Unfortunately, for years Apple's platform was a really good platform but only in specific areas. We all know Apples were great in GFX, in desktop publishing and so on but the very fact they weren't good as general purpose machines, made them irrelevant to the market and general users.

That is an issue that Apple needs to face. Though in today's world thing are a little different, you now have cross platform productivity tools, mail clients 9though theirs is pretty good) and browsers (though theirs is pretty good as well).

We know (and Apples knows that too) what users want: a machine which you could use to use Excel and Word onto, which you could use for e-mails and browsing, which you can let your kid play games onto and maybe connect to your home theater system to watch DVDs. Other niche markets exists but they are infacts niche markets.

And other than graphic professionals, that is exactly the audience that are drawn to macs now. Students, home users, people who want to listen to music watch dvd's. All of these are things that Apple does well and has made in-roads and in some cases created their own markets.

However, I believe Jobs still didn't catch the wave.
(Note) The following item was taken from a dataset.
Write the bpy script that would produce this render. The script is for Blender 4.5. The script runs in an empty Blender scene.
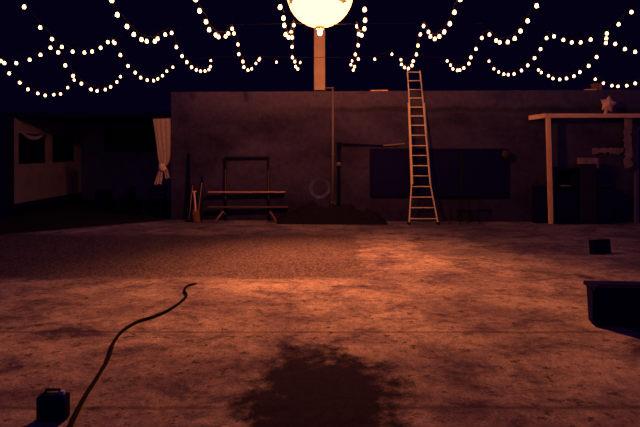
import bpy, bmesh, math, random
from mathutils import Vector, Matrix
random.seed(7)
scene = bpy.context.scene
COL = scene.collection
F, HZ, CH = 480.0, 150.0, 1.6          # focal length in pixels, horizon row, camera height

def P(px, py, Y):
    return Vector(((px - 320) / F * Y, Y, CH - (py - HZ) / F * Y))

def wy(x):                              # front face of the long rear wall
    return 11.0 - 0.4 * (x + 3.41) / 10.48

# ------------------------------------------------------------------ materials
def new_mat(name):
    m = bpy.data.materials.new(name); m.use_nodes = True
    nt = m.node_tree; nt.nodes.clear()
    out = nt.nodes.new('ShaderNodeOutputMaterial')
    return m, nt, out

def N(nt, typ, **kw):
    n = nt.nodes.new(typ)
    for k, v in kw.items():
        if k in n.inputs: n.inputs[k].default_value = v
        else: setattr(n, k, v)
    return n

def math_n(nt, op, a, b=None, c=None, clamp=False):
    n = nt.nodes.new('ShaderNodeMath'); n.operation = op; n.use_clamp = clamp
    for i, v in enumerate((a, b, c)):
        if v is None: continue
        if isinstance(v, (int, float)): n.inputs[i].default_value = v
        else: nt.links.new(v, n.inputs[i])
    return n.outputs[0]

def sstep(nt, v, lo, hi):
    n = nt.nodes.new('ShaderNodeMapRange'); n.interpolation_type = 'SMOOTHSTEP'
    n.inputs['From Min'].default_value = lo; n.inputs['From Max'].default_value = hi
    nt.links.new(v, n.inputs['Value'])
    return n.outputs['Result']

def ramp(nt, v, lo, hi, a, b):
    n = nt.nodes.new('ShaderNodeMapRange')
    n.inputs['From Min'].default_value = lo; n.inputs['From Max'].default_value = hi
    n.inputs['To Min'].default_value = a; n.inputs['To Max'].default_value = b
    nt.links.new(v, n.inputs['Value'])
    return n.outputs['Result']

def mixc(nt, fac, a, b, blend='MIX'):
    n = nt.nodes.new('ShaderNodeMix'); n.data_type = 'RGBA'; n.blend_type = blend
    for sock, v in ((n.inputs[0], fac), (n.inputs[6], a), (n.inputs[7], b)):
        if isinstance(v, (int, float)): sock.default_value = v
        elif isinstance(v, tuple): sock.default_value = (*v[:3], 1)
        else: nt.links.new(v, sock)
    return n.outputs[2]

def noise(nt, vec, scale, detail=6, rough=0.6, dist=0.0):
    n = nt.nodes.new('ShaderNodeTexNoise')
    n.inputs['Scale'].default_value = scale; n.inputs['Detail'].default_value = detail
    n.inputs['Roughness'].default_value = rough; n.inputs['Distortion'].default_value = dist
    nt.links.new(vec, n.inputs['Vector'])
    return n.outputs['Fac']

def simple(name, col, rough=0.7, metal=0.0, vary=0.25, scale=9.0, bump=0.15, spec=0.3, stretch=(1, 1, 1)):
    m, nt, out = new_mat(name)
    b = N(nt, 'ShaderNodeBsdfPrincipled', Roughness=rough, Metallic=metal)
    b.inputs['Specular IOR Level'].default_value = spec
    tc = N(nt, 'ShaderNodeTexCoord')
    mp = N(nt, 'ShaderNodeMapping'); mp.inputs['Scale'].default_value = stretch
    nt.links.new(tc.outputs['Object'], mp.inputs['Vector'])
    f = noise(nt, mp.outputs['Vector'], scale)
    k = ramp(nt, f, 0.25, 0.75, 1 - vary, 1 + vary)
    cc = N(nt, 'ShaderNodeCombineColor')
    for i in range(3):
        nt.links.new(math_n(nt, 'MULTIPLY', k, col[i]), cc.inputs[i])
    nt.links.new(cc.outputs[0], b.inputs['Base Color'])
    if bump:
        bp = N(nt, 'ShaderNodeBump', Strength=bump, Distance=0.02)
        nt.links.new(f, bp.inputs['Height']); nt.links.new(bp.outputs[0], b.inputs['Normal'])
    nt.links.new(b.outputs[0], out.inputs['Surface'])
    return m

def emit(name, rgb, strength=1.0):
    m, nt, out = new_mat(name)
    e = N(nt, 'ShaderNodeEmission', Strength=strength)
    e.inputs['Color'].default_value = (*rgb, 1)
    nt.links.new(e.outputs[0], out.inputs['Surface'])
    return m

M = {}
M['black'] = simple('black plastic', (.005, .003, .05), .95, spec=.03)
M['blackmetal'] = simple('black metal', (.008, .007, .008), .6, spec=.15)
M['darkpanel'] = simple('black painted board', (.004, .002, .055), .7, spec=.1)
M['alu'] = simple('aluminium rail', (.85, .72, .45), .55, .0, .1)
M['timber'] = simple('sawn timber', (.85, .55, .32), .8, 0, .3, 4, .2, .2, (8, 8, .8))
M['darkplank'] = simple('dark plank', (.12, .07, .06), .9, 0, .4, 6, .2, .1, (1, 8, 8))  # darker plank tone for the lower plank and the strips
M['plank'] = simple('old plank', (.48, .28, .17), .8, 0, .4, 6, .2, .2, (1, 8, 8))
M['cloth'] = simple('cream curtain cloth', (.82, .66, .5), .95, 0, .15, 14, .2, .1)
M['palewall'] = simple('pale plaster', (.2, .16, .28), .9, 0, .2, 2.5, .1, .1)
M['backwall'] = simple('grey plaster', (.2, .15, .30), .9, 0, .2, 2.5, .1, .1)
M['glass'] = simple('dark window glass', (.003, .002, .05), .5, spec=.15, bump=0)
M['earth'] = simple('dark earth', (.012, .009, .02), .95, 0, .6, 14, .8, .1)
M['postpaint'] = simple('painted steel post', (.44, .34, .25), .6, 0, .15, 4, .05, .3)
M['steel'] = simple('galvanised pipe', (.22, .18, .17), .5, .3, .2)
M['rust'] = simple('rusty reddish blade', (.32, .15, .10), .8, 0, .4)
M['handlewood'] = simple('worn tool handle', (.25, .18, .14), .8)
M['grey'] = simple('grey enamel', (.02, .016, .045), .7, 0, .2, spec=.15)
M['doorframe'] = simple('painted door frame', (.10, .09, .22), .8, spec=.1)
M['oven'] = simple('sooty iron', (.005, .003, .055), .8, spec=.1)
M['pale'] = simple('weathered pale board', (.26, .18, .18), .9, 0, .5, 9, .2, .1)
M['beamwood'] = simple('sawn beam', (.85, .55, .32), .8, 0, .3, 3, .2, .2, (1, 7, 7))
M['star'] = simple('pale star', (.95, .58, .33), .7, 0, .25)
M['rubber'] = simple('black rubber cable', (.004, .003, .008), .9, spec=.04)
M['white'] = simple('plain white', (.3, .3, .7), .9)
M['copper'] = simple('dull lamp disc', (.03, .02, .03), .7, 0)
M['cable'] = simple('string cable', (.01, .009, .009), .8, spec=.1)
M['globe'] = emit('glowing globe', (1.0, .30, .072), 11.0)
M['bulb'] = emit('warm bulb glass', (1.0, .5, .22), 8.0)
M['lamp'] = emit('lamp bulb', (1.0, .26, .066), 8300.0)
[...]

To be popular, you should flood market with applications, pay developers to produce tons of applications in various fields, pay developers to produce games for your platform, flood the market yourself with free apps. Still Jobs tries to lock users in by trying to sell them services they won't buy, killing competition from ISV and missing important markets. That's not the way he will make OS X platform more popular. Time will tell.

Sure if you are about quantity, go right ahead and flood the market with crapware. That is no apple's way and the fact that their sales are growing their brand strong (stronger than MS)in the public eyes speaks volumes that what they are doing is not only working but is slowly but surely gaining them customers.

Sure. And that's why Microsoft has .NET Compact Framework which is almost 1-1 (well, maybe 0.80-1) compatible to standard .NET framework.

Great. How many people will use it I wonder with the iPhone's market share increasing and already huge. I see more people learning Cocoa.